[Directions for this task]: Write out the opening lines of the data word for word, up to and including the line with "PI = math.pi", and leave every picture and every later line out.

# # # # # # #

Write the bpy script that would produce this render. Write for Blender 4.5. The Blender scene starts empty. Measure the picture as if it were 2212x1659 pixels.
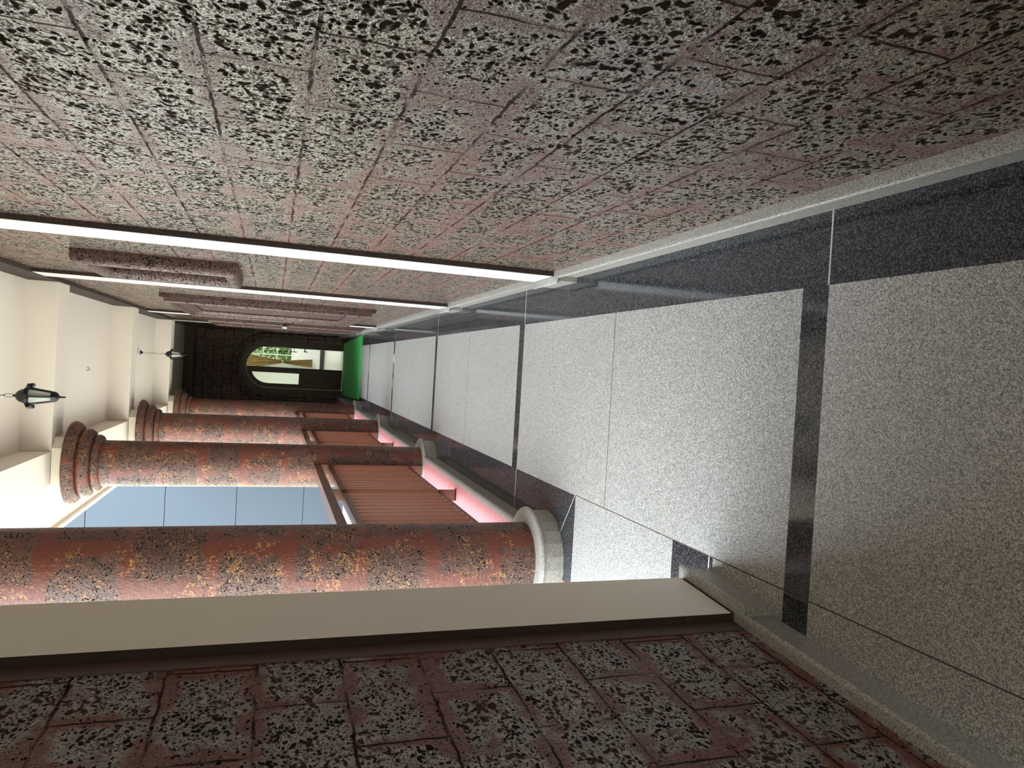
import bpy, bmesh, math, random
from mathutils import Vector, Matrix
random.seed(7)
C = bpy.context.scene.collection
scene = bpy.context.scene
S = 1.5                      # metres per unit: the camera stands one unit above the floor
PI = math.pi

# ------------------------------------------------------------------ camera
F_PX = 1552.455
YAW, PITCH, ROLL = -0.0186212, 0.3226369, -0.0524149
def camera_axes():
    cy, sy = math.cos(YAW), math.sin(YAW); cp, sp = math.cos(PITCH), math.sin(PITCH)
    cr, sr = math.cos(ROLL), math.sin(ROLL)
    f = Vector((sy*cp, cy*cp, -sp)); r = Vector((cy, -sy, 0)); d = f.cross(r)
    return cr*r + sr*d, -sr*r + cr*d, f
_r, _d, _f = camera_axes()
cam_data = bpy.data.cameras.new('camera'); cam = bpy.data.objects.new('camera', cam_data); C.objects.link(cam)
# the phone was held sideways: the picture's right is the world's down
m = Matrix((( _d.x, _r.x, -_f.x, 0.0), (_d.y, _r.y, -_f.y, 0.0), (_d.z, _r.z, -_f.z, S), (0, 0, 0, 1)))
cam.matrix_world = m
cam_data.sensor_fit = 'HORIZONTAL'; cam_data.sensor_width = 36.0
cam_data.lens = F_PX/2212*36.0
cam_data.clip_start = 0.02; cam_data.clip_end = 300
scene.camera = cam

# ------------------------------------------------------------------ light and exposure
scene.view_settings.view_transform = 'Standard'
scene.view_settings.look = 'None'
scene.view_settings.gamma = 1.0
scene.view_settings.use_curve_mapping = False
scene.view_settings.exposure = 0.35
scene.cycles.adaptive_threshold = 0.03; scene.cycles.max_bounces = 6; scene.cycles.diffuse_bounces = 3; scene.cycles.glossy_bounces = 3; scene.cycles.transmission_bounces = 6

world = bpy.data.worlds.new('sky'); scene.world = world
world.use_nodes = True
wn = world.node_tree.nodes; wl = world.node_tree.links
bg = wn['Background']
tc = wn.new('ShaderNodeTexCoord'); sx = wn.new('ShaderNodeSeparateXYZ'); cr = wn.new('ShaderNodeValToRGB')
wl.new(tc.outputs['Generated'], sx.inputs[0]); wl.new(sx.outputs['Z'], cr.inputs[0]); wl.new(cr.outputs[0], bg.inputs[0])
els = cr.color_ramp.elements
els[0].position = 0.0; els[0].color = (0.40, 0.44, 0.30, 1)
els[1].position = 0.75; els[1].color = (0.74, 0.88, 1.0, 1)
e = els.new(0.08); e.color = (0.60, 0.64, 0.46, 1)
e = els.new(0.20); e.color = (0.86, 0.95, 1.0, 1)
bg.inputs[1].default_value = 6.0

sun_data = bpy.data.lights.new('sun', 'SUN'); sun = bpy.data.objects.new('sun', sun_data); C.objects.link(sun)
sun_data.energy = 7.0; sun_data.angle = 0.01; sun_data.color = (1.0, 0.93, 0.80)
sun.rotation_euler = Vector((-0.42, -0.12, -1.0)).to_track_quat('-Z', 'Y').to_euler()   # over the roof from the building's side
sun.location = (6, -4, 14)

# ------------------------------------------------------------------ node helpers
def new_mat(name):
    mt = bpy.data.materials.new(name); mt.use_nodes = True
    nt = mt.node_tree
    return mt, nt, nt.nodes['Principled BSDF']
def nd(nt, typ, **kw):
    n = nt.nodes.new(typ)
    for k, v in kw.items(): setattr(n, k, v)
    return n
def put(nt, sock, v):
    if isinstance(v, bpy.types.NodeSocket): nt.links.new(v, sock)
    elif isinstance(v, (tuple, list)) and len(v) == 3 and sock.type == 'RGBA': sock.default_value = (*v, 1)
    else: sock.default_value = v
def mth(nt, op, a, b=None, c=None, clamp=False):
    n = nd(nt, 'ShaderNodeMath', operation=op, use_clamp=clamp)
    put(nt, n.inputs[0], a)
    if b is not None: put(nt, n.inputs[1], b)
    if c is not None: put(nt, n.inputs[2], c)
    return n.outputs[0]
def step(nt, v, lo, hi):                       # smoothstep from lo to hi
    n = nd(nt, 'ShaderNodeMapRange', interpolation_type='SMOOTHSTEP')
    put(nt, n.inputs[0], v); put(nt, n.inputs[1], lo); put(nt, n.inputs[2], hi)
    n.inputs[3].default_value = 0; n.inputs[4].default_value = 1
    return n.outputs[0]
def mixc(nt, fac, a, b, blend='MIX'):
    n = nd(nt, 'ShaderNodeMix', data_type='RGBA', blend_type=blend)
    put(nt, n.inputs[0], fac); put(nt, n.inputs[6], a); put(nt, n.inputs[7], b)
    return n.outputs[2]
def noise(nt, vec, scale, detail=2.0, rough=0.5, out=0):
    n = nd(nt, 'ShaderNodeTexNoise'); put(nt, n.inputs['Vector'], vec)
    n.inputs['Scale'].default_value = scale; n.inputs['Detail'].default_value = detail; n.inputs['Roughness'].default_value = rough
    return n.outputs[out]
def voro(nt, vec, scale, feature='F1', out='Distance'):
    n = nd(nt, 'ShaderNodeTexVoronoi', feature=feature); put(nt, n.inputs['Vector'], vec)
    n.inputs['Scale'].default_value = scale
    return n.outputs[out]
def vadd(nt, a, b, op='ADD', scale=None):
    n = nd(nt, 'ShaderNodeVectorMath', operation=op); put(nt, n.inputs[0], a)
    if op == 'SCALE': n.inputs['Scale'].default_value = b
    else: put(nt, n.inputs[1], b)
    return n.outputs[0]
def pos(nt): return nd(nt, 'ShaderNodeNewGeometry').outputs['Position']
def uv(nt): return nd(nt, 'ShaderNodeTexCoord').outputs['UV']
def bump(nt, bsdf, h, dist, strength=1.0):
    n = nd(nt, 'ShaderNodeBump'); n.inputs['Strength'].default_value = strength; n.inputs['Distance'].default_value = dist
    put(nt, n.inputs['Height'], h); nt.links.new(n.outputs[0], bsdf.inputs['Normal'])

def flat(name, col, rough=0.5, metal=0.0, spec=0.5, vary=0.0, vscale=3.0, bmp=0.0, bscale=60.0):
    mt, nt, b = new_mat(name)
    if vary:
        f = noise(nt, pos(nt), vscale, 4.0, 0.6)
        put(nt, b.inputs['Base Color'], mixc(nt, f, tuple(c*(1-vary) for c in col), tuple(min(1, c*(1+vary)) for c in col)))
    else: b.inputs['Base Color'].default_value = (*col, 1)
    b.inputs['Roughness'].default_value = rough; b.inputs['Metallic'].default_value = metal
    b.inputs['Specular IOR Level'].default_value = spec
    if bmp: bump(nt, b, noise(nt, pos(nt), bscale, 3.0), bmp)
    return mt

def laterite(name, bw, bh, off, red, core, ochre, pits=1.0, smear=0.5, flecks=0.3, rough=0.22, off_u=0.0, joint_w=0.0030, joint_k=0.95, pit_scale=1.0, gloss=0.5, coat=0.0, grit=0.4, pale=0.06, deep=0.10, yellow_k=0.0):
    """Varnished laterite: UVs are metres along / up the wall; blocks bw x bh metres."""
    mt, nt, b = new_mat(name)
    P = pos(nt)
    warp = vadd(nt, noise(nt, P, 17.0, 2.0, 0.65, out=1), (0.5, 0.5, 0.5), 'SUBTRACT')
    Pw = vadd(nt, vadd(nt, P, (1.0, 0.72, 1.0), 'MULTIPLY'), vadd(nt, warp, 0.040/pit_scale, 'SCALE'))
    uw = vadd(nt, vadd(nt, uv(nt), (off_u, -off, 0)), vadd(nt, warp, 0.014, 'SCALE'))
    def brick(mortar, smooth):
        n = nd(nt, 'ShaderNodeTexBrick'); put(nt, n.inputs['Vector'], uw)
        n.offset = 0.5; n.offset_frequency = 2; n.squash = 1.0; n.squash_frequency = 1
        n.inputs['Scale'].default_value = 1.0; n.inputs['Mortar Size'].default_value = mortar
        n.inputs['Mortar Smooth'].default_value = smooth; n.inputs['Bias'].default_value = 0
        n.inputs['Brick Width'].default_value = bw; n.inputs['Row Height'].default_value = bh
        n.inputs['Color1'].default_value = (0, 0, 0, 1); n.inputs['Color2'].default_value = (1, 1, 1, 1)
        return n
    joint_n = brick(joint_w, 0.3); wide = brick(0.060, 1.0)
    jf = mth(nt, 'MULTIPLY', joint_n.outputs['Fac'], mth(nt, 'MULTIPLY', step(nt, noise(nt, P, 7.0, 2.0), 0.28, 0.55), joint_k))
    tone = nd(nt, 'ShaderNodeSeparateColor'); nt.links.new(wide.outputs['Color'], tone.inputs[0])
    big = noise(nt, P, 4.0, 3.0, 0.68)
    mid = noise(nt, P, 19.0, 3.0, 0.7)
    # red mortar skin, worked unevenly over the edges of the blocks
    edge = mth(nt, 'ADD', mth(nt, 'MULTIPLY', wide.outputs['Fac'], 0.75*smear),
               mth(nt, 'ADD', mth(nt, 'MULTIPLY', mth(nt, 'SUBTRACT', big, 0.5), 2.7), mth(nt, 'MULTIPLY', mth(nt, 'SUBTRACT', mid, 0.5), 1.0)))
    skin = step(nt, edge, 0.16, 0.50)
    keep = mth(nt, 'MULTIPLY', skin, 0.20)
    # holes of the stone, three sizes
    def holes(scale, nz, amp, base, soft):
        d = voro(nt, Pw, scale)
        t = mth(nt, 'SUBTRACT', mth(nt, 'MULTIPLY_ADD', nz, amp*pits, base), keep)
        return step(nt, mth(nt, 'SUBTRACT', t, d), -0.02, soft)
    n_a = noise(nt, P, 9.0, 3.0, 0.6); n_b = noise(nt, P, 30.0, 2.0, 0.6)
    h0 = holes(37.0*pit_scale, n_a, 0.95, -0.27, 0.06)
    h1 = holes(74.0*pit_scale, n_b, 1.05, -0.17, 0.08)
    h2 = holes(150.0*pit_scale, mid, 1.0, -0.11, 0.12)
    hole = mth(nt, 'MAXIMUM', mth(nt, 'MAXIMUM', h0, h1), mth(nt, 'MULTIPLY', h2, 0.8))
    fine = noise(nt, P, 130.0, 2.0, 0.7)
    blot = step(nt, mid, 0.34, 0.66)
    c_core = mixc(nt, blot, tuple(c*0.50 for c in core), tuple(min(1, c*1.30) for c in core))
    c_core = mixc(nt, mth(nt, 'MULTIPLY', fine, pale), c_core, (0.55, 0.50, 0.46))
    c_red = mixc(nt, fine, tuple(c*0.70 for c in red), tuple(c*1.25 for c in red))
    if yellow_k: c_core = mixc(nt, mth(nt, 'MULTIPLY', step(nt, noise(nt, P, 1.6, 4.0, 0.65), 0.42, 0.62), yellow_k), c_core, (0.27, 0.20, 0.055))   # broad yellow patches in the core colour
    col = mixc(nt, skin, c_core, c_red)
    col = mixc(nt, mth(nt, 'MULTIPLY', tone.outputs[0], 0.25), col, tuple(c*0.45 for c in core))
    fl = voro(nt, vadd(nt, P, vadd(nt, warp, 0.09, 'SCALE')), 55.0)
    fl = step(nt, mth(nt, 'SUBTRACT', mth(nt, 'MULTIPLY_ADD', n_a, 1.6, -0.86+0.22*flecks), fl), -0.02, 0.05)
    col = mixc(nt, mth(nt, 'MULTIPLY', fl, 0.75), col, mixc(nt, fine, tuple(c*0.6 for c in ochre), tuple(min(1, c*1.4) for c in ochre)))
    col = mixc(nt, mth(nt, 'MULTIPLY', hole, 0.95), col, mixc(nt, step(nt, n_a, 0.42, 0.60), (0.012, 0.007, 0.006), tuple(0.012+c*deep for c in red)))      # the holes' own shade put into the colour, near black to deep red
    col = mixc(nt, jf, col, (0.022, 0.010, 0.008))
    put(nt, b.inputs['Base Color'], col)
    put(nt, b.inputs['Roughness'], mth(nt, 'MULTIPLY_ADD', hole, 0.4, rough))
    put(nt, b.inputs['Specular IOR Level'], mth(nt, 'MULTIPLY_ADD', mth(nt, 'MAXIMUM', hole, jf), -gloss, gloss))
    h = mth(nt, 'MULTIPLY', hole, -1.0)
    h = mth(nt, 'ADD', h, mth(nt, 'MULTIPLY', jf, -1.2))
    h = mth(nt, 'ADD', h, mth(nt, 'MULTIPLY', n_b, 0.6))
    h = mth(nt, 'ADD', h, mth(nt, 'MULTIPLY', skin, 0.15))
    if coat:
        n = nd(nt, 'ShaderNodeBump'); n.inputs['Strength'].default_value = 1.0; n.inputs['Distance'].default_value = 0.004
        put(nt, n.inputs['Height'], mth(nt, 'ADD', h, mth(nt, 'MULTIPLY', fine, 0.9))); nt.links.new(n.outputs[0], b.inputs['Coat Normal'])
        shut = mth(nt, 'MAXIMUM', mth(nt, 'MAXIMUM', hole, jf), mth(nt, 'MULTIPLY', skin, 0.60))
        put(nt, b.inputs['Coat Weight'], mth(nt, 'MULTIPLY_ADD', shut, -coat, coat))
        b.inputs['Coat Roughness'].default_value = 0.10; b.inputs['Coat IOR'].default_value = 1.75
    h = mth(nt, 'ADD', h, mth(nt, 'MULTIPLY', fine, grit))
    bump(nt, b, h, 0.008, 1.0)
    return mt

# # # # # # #

[Result]:
Write the bpy script that would produce this render. Write for Blender 4.5. The Blender scene starts empty. Measure the picture as if it were 2212x1659 pixels.
import bpy, bmesh, math, random
from mathutils import Vector, Matrix
random.seed(7)
C = bpy.context.scene.collection
scene = bpy.context.scene
S = 1.5                      # metres per unit: the camera stands one unit above the floor
PI = math.pi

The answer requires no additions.